- Exercise objective
The data must be returned in full and exactly as given.

◆ ◆ ◆ ◆ ◆

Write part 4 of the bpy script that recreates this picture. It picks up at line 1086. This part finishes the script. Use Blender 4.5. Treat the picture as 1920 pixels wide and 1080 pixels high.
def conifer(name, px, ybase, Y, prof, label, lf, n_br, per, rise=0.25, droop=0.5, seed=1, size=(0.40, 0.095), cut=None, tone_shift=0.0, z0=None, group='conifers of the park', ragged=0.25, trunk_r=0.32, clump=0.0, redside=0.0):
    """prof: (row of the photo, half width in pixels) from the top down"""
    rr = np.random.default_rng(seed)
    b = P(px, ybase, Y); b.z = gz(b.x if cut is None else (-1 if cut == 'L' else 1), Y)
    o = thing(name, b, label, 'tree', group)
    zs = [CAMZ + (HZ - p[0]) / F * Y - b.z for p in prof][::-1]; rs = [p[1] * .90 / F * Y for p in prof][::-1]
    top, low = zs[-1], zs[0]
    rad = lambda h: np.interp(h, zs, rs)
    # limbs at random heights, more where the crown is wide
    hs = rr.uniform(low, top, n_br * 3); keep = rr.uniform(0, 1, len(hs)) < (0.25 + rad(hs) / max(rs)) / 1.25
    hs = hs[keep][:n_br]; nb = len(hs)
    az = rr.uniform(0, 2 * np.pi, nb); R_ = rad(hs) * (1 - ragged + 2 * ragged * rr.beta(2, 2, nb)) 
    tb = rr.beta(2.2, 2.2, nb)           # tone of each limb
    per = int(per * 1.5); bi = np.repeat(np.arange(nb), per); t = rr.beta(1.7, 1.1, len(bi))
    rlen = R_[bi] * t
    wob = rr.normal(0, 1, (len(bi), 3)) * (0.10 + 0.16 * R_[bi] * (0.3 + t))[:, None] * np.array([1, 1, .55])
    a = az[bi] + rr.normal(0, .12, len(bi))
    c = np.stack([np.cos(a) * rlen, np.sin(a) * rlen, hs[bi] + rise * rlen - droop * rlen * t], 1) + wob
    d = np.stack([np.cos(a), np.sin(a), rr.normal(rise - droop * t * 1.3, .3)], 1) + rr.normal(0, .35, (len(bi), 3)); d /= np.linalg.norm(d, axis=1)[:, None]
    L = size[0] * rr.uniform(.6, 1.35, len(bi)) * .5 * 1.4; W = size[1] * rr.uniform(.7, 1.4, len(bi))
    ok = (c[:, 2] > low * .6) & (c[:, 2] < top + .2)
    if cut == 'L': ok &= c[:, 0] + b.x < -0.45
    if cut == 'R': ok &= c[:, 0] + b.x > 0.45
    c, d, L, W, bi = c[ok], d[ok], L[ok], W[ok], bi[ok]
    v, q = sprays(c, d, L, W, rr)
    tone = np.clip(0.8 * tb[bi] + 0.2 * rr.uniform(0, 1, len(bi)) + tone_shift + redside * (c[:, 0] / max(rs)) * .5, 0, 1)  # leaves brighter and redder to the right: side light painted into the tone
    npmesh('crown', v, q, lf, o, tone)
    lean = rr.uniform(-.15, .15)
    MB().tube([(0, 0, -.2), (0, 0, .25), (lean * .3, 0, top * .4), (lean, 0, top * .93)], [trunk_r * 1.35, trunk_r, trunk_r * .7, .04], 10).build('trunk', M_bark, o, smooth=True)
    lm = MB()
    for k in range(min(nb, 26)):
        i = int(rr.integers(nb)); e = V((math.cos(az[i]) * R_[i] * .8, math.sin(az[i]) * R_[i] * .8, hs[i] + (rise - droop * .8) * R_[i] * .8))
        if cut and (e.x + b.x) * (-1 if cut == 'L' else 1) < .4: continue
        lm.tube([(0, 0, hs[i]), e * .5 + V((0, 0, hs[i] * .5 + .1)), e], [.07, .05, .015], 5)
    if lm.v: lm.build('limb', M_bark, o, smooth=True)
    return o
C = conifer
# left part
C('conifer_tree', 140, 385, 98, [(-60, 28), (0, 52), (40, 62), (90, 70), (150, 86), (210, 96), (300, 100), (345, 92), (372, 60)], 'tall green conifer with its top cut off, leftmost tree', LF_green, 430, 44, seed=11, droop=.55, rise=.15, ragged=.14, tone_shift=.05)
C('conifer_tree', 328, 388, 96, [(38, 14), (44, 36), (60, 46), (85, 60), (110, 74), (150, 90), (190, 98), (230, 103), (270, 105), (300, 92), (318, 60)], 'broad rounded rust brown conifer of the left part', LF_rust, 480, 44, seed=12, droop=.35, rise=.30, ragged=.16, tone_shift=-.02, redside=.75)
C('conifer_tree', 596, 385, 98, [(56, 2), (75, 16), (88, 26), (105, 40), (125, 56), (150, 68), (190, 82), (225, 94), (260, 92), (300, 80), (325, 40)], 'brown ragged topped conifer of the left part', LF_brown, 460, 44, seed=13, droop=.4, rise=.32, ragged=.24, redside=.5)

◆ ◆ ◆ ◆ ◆

- Written answer
Write part 4 of the bpy script that recreates this picture. It picks up at line 1086. This part finishes the script. Use Blender 4.5. Treat the picture as 1920 pixels wide and 1080 pixels high.
def conifer(name, px, ybase, Y, prof, label, lf, n_br, per, rise=0.25, droop=0.5, seed=1, size=(0.40, 0.095), cut=None, tone_shift=0.0, z0=None, group='conifers of the park', ragged=0.25, trunk_r=0.32, clump=0.0, redside=0.0):
    """prof: (row of the photo, half width in pixels) from the top down"""
    rr = np.random.default_rng(seed)
    b = P(px, ybase, Y); b.z = gz(b.x if cut is None else (-1 if cut == 'L' else 1), Y)
    o = thing(name, b, label, 'tree', group)
    zs = [CAMZ + (HZ - p[0]) / F * Y - b.z for p in prof][::-1]; rs = [p[1] * .90 / F * Y for p in prof][::-1]
    top, low = zs[-1], zs[0]
    rad = lambda h: np.interp(h, zs, rs)
    # limbs at random heights, more where the crown is wide
    hs = rr.uniform(low, top, n_br * 3); keep = rr.uniform(0, 1, len(hs)) < (0.25 + rad(hs) / max(rs)) / 1.25
    hs = hs[keep][:n_br]; nb = len(hs)
    az = rr.uniform(0, 2 * np.pi, nb); R_ = rad(hs) * (1 - ragged + 2 * ragged * rr.beta(2, 2, nb)) 
    tb = rr.beta(2.2, 2.2, nb)           # tone of each limb
    per = int(per * 1.5); bi = np.repeat(np.arange(nb), per); t = rr.beta(1.7, 1.1, len(bi))
    rlen = R_[bi] * t
    wob = rr.normal(0, 1, (len(bi), 3)) * (0.10 + 0.16 * R_[bi] * (0.3 + t))[:, None] * np.array([1, 1, .55])
    a = az[bi] + rr.normal(0, .12, len(bi))
    c = np.stack([np.cos(a) * rlen, np.sin(a) * rlen, hs[bi] + rise * rlen - droop * rlen * t], 1) + wob
    d = np.stack([np.cos(a), np.sin(a), rr.normal(rise - droop * t * 1.3, .3)], 1) + rr.normal(0, .35, (len(bi), 3)); d /= np.linalg.norm(d, axis=1)[:, None]
    L = size[0] * rr.uniform(.6, 1.35, len(bi)) * .5 * 1.4; W = size[1] * rr.uniform(.7, 1.4, len(bi))
    ok = (c[:, 2] > low * .6) & (c[:, 2] < top + .2)
    if cut == 'L': ok &= c[:, 0] + b.x < -0.45
    if cut == 'R': ok &= c[:, 0] + b.x > 0.45
    c, d, L, W, bi = c[ok], d[ok], L[ok], W[ok], bi[ok]
    v, q = sprays(c, d, L, W, rr)
    tone = np.clip(0.8 * tb[bi] + 0.2 * rr.uniform(0, 1, len(bi)) + tone_shift + redside * (c[:, 0] / max(rs)) * .5, 0, 1)  # leaves brighter and redder to the right: side light painted into the tone
    npmesh('crown', v, q, lf, o, tone)
    lean = rr.uniform(-.15, .15)
    MB().tube([(0, 0, -.2), (0, 0, .25), (lean * .3, 0, top * .4), (lean, 0, top * .93)], [trunk_r * 1.35, trunk_r, trunk_r * .7, .04], 10).build('trunk', M_bark, o, smooth=True)
    lm = MB()
    for k in range(min(nb, 26)):
        i = int(rr.integers(nb)); e = V((math.cos(az[i]) * R_[i] * .8, math.sin(az[i]) * R_[i] * .8, hs[i] + (rise - droop * .8) * R_[i] * .8))
        if cut and (e.x + b.x) * (-1 if cut == 'L' else 1) < .4: continue
        lm.tube([(0, 0, hs[i]), e * .5 + V((0, 0, hs[i] * .5 + .1)), e], [.07, .05, .015], 5)
    if lm.v: lm.build('limb', M_bark, o, smooth=True)
    return o
C = conifer
# left part
C('conifer_tree', 140, 385, 98, [(-60, 28), (0, 52), (40, 62), (90, 70), (150, 86), (210, 96), (300, 100), (345, 92), (372, 60)], 'tall green conifer with its top cut off, leftmost tree', LF_green, 430, 44, seed=11, droop=.55, rise=.15, ragged=.14, tone_shift=.05)
C('conifer_tree', 328, 388, 96, [(38, 14), (44, 36), (60, 46), (85, 60), (110, 74), (150, 90), (190, 98), (230, 103), (270, 105), (300, 92), (318, 60)], 'broad rounded rust brown conifer of the left part', LF_rust, 480, 44, seed=12, droop=.35, rise=.30, ragged=.16, tone_shift=-.02, redside=.75)
C('conifer_tree', 596, 385, 98, [(56, 2), (75, 16), (88, 26), (105, 40), (125, 56), (150, 68), (190, 82), (225, 94), (260, 92), (300, 80), (325, 40)], 'brown ragged topped conifer of the left part', LF_brown, 460, 44, seed=13, droop=.4, rise=.32, ragged=.24, redside=.5)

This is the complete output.